Penalties for Reckless Driving in Florida
The penalties for Reckless Driving depend on whether you have a prior conviction for the same offense and whether your driving caused damage or injury. The following is a breakdown of the penalties:
Type of Offense | Classification | Penalties |
---|---|---|
First Offense | Second-degree misdemeanor | Up to 90 days of jail or 6 months of probation, and a fine ranging from $25 to $500 |
Second or Subsequent Offense | Second-degree misdemeanor | Up to 6 months of jail or probation, and a fine ranging from $50 to $1,000 |
Causing Damage to Persons or Property | First-degree misdemeanor | Up to 1 year of jail or probation, and a $1,000 fine |
Causing Serious Bodily Injury | Third-degree felony | Up to 5 years of prison or probation, and a $5,000 fine |
How to Fight a Charge of Reckless Driving in Florida
Being charged with reckless driving in Florida is a serious matter. However, there are several defenses that can be employed to fight these charges. Here are some of the strategies we can use to challenge the State’s case or prove your innocence:
- Motion to Suppress Evidence: If evidence was obtained in violation of your constitutional rights, a motion to suppress can be filed. This can result in the evidence being excluded from the case, weakening the prosecution’s position. For example, if the traffic stop that led to your arrest was unlawful, any evidence gathered during that stop could be deemed inadmissible in court.

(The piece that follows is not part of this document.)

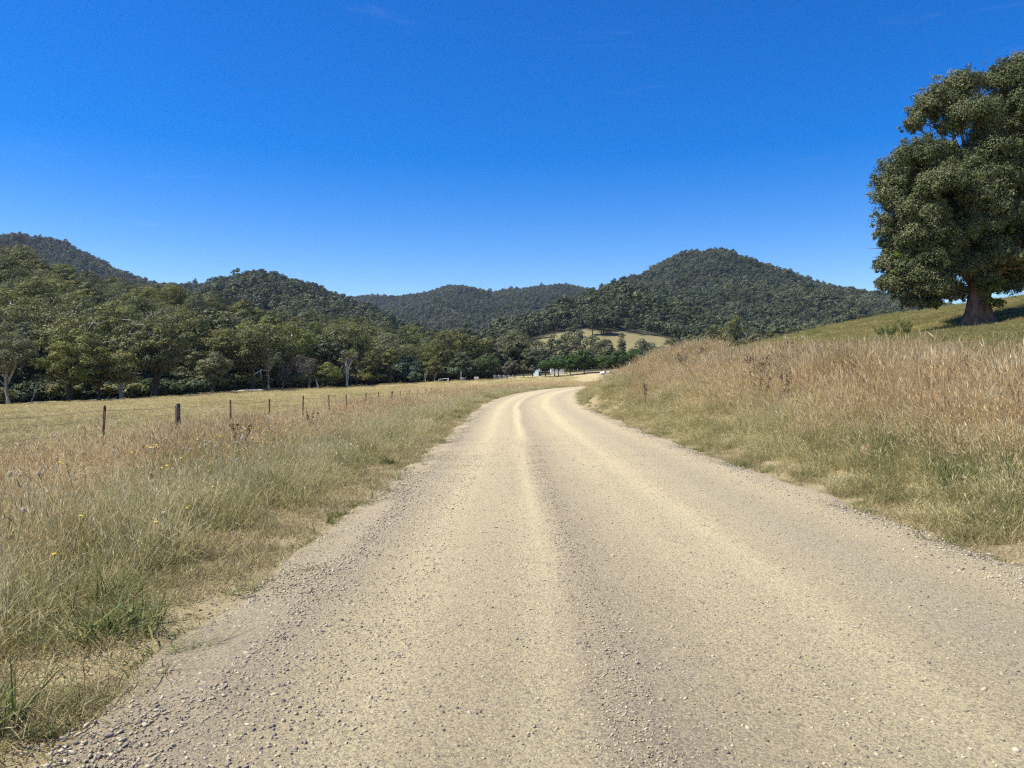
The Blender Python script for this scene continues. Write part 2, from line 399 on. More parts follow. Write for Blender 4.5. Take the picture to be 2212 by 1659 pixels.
# ------------------------------------------------------------------ mesh helpers
class MB:
    """collects pieces of ONE mesh"""
    def __init__(self):
        self.v, self.f, self.a, self.mi, self.n = [], [], [], [], 0

    def quads(self, verts, faces, val=0.5, mi=0):
        verts = np.asarray(verts, float); faces = np.asarray(faces, int)
        self.v.append(verts); self.f.append(faces + self.n)
        self.a.append(np.broadcast_to(np.asarray(val, float), (len(verts),)).copy())
        self.mi.append(np.full(len(faces), mi)); self.n += len(verts)

    def tube(self, path, radii, seg=7, cap=True, val=0.5, mi=0, oval=None):
        path = np.asarray(path, float); n = len(path)
        radii = np.broadcast_to(np.asarray(radii, float), (n,))
        tan = np.gradient(path, axis=0); tan /= np.linalg.norm(tan, axis=1)[:, None] + 1e-9
        ref = np.array([0.0, 1, 0]) if abs(tan[:, 1].mean()) < .8 else np.array([1.0, 0, 0])
        u = np.cross(tan, ref); u /= np.linalg.norm(u, axis=1)[:, None] + 1e-9
        w = np.cross(tan, u)
        ang = np.linspace(0, 2 * math.pi, seg, endpoint=False)
        ring = path[:, None] + radii[:, None, None] * (np.cos(ang)[None, :, None] * u[:, None] + np.sin(ang)[None, :, None] * w[:, None])
        if oval is not None:
            ring = path[:, None] + (ring - path[:, None]) * oval[:, :, None]
        vv = ring.reshape(-1, 3)
        i, j = np.meshgrid(np.arange(n - 1), np.arange(seg), indexing='ij')
        a = i * seg + j; b_ = i * seg + (j + 1) % seg
        f = np.stack([a, b_, b_ + seg, a + seg], -1).reshape(-1, 4)
        if cap:
            vv = np.vstack([vv, path[-1] + tan[-1] * radii[-1] * .3, path[0]])
            t = len(vv) - 2; k = np.arange(seg)
            e = (n - 1) * seg
            f = np.vstack([f, np.stack([e + k, e + (k + 1) % seg, np.full(seg, t), np.full(seg, t)], 1), np.stack([(k + 1) % seg, k, np.full(seg, t + 1), np.full(seg, t + 1)], 1)])
        self.quads(vv, f, val, mi)

    def box(self, lo, hi, val=.5, mi=0, bev=0.0):
        (x0, y0, z0), (x1, y1, z1) = lo, hi
        v = [(x, y, z) for z in (z0, z1) for x, y in ((x0, y0), (x1, y0), (x1, y1), (x0, y1))]
        self.quads(v, [(3, 2, 1, 0), (4, 5, 6, 7), (0, 1, 5, 4), (1, 2, 6, 5), (2, 3, 7, 6), (3, 0, 4, 7)], val, mi)

    def leaves(self, c, nrm, size, val, mi=0, up=None, tip=0.25):
        """pointed leaf-clump faces: centre, normal, (length, width)"""
        n = len(c)
        nrm = nrm / (np.linalg.norm(nrm, axis=1)[:, None] + 1e-9)
        r = rng.normal(size=(n, 3)) if up is None else up
        a = np.cross(nrm, r); a /= np.linalg.norm(a, axis=1)[:, None] + 1e-9
        b_ = np.cross(nrm, a)
        L = size[:, :1] * .5; Wd = size[:, 1:] * .5
        q = np.stack([c - b_ * L, c + a * Wd - b_ * L * tip, c + b_ * L, c - a * Wd + b_ * L * tip], 1)
        self.quads(q.reshape(-1, 3), np.arange(4 * n).reshape(n, 4), np.repeat(val, 4), mi)

    def build(self, name, mats, parent=None, link=True, smooth=False):
        v = np.vstack(self.v); f = np.vstack(self.f)
        me = bpy.data.meshes.new(name)
        tri = f[:, 2] == f[:, 3]
        ln = np.where(tri, 3, 4)
        me.vertices.add(len(v)); me.vertices.foreach_set('co', v.astype(np.float32).ravel())
        mask = np.ones(f.shape, bool); mask[tri, 3] = False
        loops = f[mask]
        me.loops.add(len(loops)); me.loops.foreach_set('vertex_index', loops.astype(np.int32))
        me.polygons.add(len(f))
        st = np.concatenate([[0], np.cumsum(ln)[:-1]])
        me.polygons.foreach_set('loop_start', st.astype(np.int32)); me.polygons.foreach_set('loop_total', ln.astype(np.int32))
        if not isinstance(mats, (list, tuple)):
            mats = [mats]
        for x in mats:
            me.materials.append(x)
        me.polygons.foreach_set('material_index', np.concatenate(self.mi).astype(np.int32))
        if smooth:
            me.polygons.foreach_set('use_smooth', np.ones(len(f), bool))
        at_ = me.attributes.new('v', 'FLOAT', 'POINT'); at_.data.foreach_set('value', np.concatenate(self.a).astype(np.float32))
        me.update(calc_edges=True); me.validate()
        o = bpy.data.objects.new(name, me)
        if link:
            COL.objects.link(o)
        if parent is not None:
            o.parent = parent
        return o


def tag(o, label=None, cat=None, group=None, kind=None):
    if label: o['label'] = label
    if cat: o['category'] = cat
    if group: o['group'] = group
    if kind: o['kind'] = kind
    return o


def thing(name, label, cat, loc=(0, 0, 0), rz=0.0, group=None):
    o = bpy.data.objects.new(name, None); COL.objects.link(o)
    o.empty_display_size = .3
    o.location = loc; o.rotation_euler = (0, 0, rz)
    return tag(o, label, cat, group)


def copy_thing(src, loc, rz, scl, label, group=None):
    r = src.copy(); COL.objects.link(r)
    r.location = loc; r.rotation_euler = (0, 0, rz); r.scale = scl; r['label'] = label
    if group: r['group'] = group
    for ch in list(src.children):
        c = ch.copy(); COL.objects.link(c); c.parent = r
    return r


_W1 = 'first second third fourth fifth sixth seventh eighth ninth tenth eleventh twelfth thirteenth fourteenth fifteenth sixteenth seventeenth eighteenth nineteenth'.split()
_TENS = {2: ('twentieth', 'twenty'), 3: ('thirtieth', 'thirty'), 4: ('fortieth', 'forty'), 5: ('fiftieth', 'fifty'), 6: ('sixtieth', 'sixty'), 7: ('seventieth', 'seventy'), 8: ('eightieth', 'eighty')}


def ordw(n):
    if n < 20: return _W1[n - 1]
    t, u_ = divmod(n, 10)
    return _TENS[t][0] if u_ == 0 else _TENS[t][1] + '-' + _W1[u_ - 1]


# ------------------------------------------------------------------ ground sheet
rad = [0.6]
while rad[-1] < 3650:
    rad.append(rad[-1] * (1.032 if rad[-1] < 400 else 1.014))
rad = np.array(rad)
ang = np.concatenate([np.arange(-52, 52.01, .28), np.arange(56, 308, 4.0)])
ang = np.radians(ang)
RR, AA = np.meshgrid(rad, ang, indexing='ij')
gx, gy = (RR * np.sin(AA)).ravel(), (RR * np.cos(AA)).ravel()
gzv, own, gS, gL = ground_z(gx, gy, True)
nr, na = len(rad), len(ang)
i, j = np.meshgrid(np.arange(nr - 1), np.arange(na), indexing='ij')
a = i * na + j; b2 = i * na + (j + 1) % na
gf = np.stack([a, a + na, b2 + na, b2], -1).reshape(-1, 4)
mb = MB()
mb.quads(np.vstack([np.stack([gx, gy, gzv], 1), [[0, 0, gz(0, 0) - .0]]]), gf)
k = np.arange(na)
mb.quads(np.stack([gx[:na], gy[:na], gzv[:na]], 1), np.stack([k[1:-1] * 0, k[2:], k[1:-1], k[1:-1]], 1))
gnd = mb.build('ground', M['ground'], smooth=True)
tag(gnd, 'grassy valley floor, bank and wooded hills rising behind', 'ground', kind='structure')


def mesh_z(x, y):
    """height of the ground sheet itself (between its vertices)"""
    r_, a_ = np.hypot(x, y), np.arctan2(x, y)
    Z2 = gzv.reshape(nr, na)
    i_ = np.clip(np.searchsorted(rad, r_) - 1, 0, nr - 2); j_ = np.clip(np.searchsorted(ang[:372], a_) - 1, 0, 370)
    u_ = np.clip((r_ - rad[i_]) / (rad[i_ + 1] - rad[i_]), 0, 1); v_ = np.clip((a_ - ang[j_]) / (ang[j_ + 1] - ang[j_]), 0, 1)
    return (Z2[i_, j_] * (1 - u_) + Z2[i_ + 1, j_] * u_) * (1 - v_) + (Z2[i_, j_ + 1] * (1 - u_) + Z2[i_ + 1, j_ + 1] * u_) * v_


# kinds of cover
PXg = CX + F * gx / np.maximum(gy, 5)


def cover_colour(x, y, owner, S, L):
    n = len(x); c = np.tile(np.array([.42, .35, .185]), (n, 1))
    px = CX + F * x / np.maximum(y, 5)
    right = sstep(9.5, 13, L) * (y < 180) * (S < 9e3)
    c = c * (1 - right[:, None]) + np.array([.3, .265, .115]) * right[:, None]
    verge = (1 - sstep(9, 12, np.abs(L))) * (S < 9e3)
    c = c * (1 - verge[:, None]) + np.array([.36, .29, .165]) * verge[:, None]
    edge = (1 - sstep(3.3, 4.6, np.abs(L)))
    c = c * (1 - edge[:, None]) + np.array([.27, .22, .12]) * edge[:, None]
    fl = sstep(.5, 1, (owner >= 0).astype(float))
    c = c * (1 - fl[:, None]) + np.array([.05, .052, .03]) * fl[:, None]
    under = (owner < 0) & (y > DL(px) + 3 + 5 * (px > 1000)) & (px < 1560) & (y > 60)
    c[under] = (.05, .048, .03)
    clr = clearing(px, y)
    c = c * (1 - clr[:, None]) + np.array([.2, .175, .083]) * clr[:, None]
    tx, ty, _ = at(2098, 706, 58.5)
    red = np.exp(-(((x - tx) / 4.6) ** 2 + ((y - ty - .8) / 2.6) ** 2))
    red = np.clip(red * 1.6, 0, 1)[:, None]
    return c * (1 - red) + np.array([.36, .2, .115]) * red


def clearing(px, y):
    """open grass on the hillside: 1 inside"""
    edge = np.interp(px, [1120, 1150, 1180, 1240, 1280, 1320, 1360, 1450, 1490], [470, 520, 553, 556, 540, 515, 535, 540, 470])
    edge = edge + 16 * wob(px, px * .3, .05, 2) + 8 * wob(px, px * .2, .13, 5)
    a_ = sstep(1118, 1150, px) * (1 - sstep(1450, 1485, px)) * sstep(400, 440, y) * (1 - sstep(edge - 6, edge + 4, y))
    b_ = sstep(1815, 1835, px) * (1 - sstep(1880, 1905, px)) * sstep(740, 780, y) * (1 - sstep(860, 900, y))
    d_ = sstep(1025, 1040, px) * (1 - sstep(1075, 1090, px)) * sstep(440, 470, y) * (1 - sstep(560, 590, y))
    return np.maximum(np.maximum(a_, b_), d_)


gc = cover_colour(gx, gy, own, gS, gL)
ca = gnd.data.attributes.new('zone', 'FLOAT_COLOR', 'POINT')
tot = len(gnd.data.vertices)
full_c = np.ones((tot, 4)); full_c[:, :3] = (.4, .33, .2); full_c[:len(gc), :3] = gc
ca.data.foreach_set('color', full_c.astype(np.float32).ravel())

# ------------------------------------------------------------------ road sheet (real camber, wheel ruts, loose-stone windrows)
LATS = np.concatenate([[-3.6], np.arange(-3.3, 3.31, .11), [3.6]])
sel = np.where((RS >= -14) & (RS <= 190))[0]
fine = []
for q in sel:
    step = 5 if RS[q] < 14 else 2 if RS[q] < 40 else 1
    for e in range(step):
        fine.append(RS[q] + e / step)
fine = np.array(fine)
fx, fy, fh, fz = (np.interp(fine, RS, arr) for arr in (RX, RY, RH, RZ))


def road_profile(l, s):
    l = l - .12 * np.sin(s * .11) - .05 * np.sin(s * .37)
    z = .045 * (1 - (l / 3.3) ** 2)
    for c0, w0, a0 in ((-2.1, .3, -.016), (-1.12, .15, -.024), (-.78, .17, .018), (.62, .24, -.024), (.2, .2, .008), (1.65, .35, .014), (2.3, .3, -.01), (-2.9, .22, .022), (2.95, .2, .014)):
        z = z + a0 * np.exp(-((l - c0) / w0) ** 2)
    return z


ss, ll = np.meshgrid(fine, LATS, indexing='ij')
hx = np.interp(ss, RS, RH)
wide = 1 + .0 * ss
jit = .13 * np.sin(ss * .9) * np.sin(ss * .31 + 1) + .06 * np.sin(ss * 2.3)
lj = ll + jit * sstep(2.6, 3.3, np.abs(ll))
vx = np.interp(ss, RS, RX) + np.cos(hx) * lj
vy = np.interp(ss, RS, RY) - np.sin(hx) * lj
vz = np.interp(ss, RS, RZ) + road_profile(ll, ss) + .006 * wob(vx, vy, 4.0) + .012 * wob(vx, vy, 1.1) - .02 * sstep(2.7, 3.3, np.abs(ll)) - np.where(np.abs(ll) > 3.4, .14, 0)
nS, nL = ss.shape
i, j = np.meshgrid(np.arange(nS - 1), np.arange(nL - 1), indexing='ij')
a = i * nL + j
mb = MB(); mb.quads(np.stack([vx, vy, vz], -1).reshape(-1, 3), np.stack([a, a + 1, a + nL + 1, a + nL], -1).reshape(-1, 4))
road = mb.build('road', M['road'], smooth=True)
tag(road, 'pale gravel road with wheel tracks bending right ahead', 'road', kind='structure')
uvl = road.data.uv_layers.new(name='UVMap')
vi = np.zeros(len(road.data.loops), np.int32); road.data.loops.foreach_get('vertex_index', vi)
uvs = np.stack([ll.ravel(), ss.ravel()], 1)[vi]
uvl.data.foreach_set('uv', uvs.astype(np.float32).ravel())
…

- Insufficient Evidence: The prosecution must prove beyond a reasonable doubt that you were driving recklessly. If there is insufficient evidence to support this, the charges may be dismissed. This could involve challenging the credibility of witnesses or the accuracy of any video footage or photographs used by the prosecution.
- Alibi: If you can prove that you were not at the scene of the alleged reckless driving incident, this can be a strong defense. This would require evidence that places you elsewhere at the time of the alleged offense.
- Speed Alone is Insufficient: Merely driving fast does not constitute reckless driving. The prosecution must prove that your driving posed a significant risk to others. If you were merely speeding, this might not meet the legal definition of reckless driving.
- Careless Driving or Negligence is Insufficient: There is a significant difference between reckless driving and negligent or careless driving. The latter does not involve the same level of intent and is therefore not as serious a charge. If your behavior can be classified as careless rather than reckless, your charges could be reduced.
- Emergency Doctrine: If you were responding to an emergency situation at the time of the alleged reckless driving, this could be used as a defense. The court may consider whether a reasonable person in the same situation would have responded similarly.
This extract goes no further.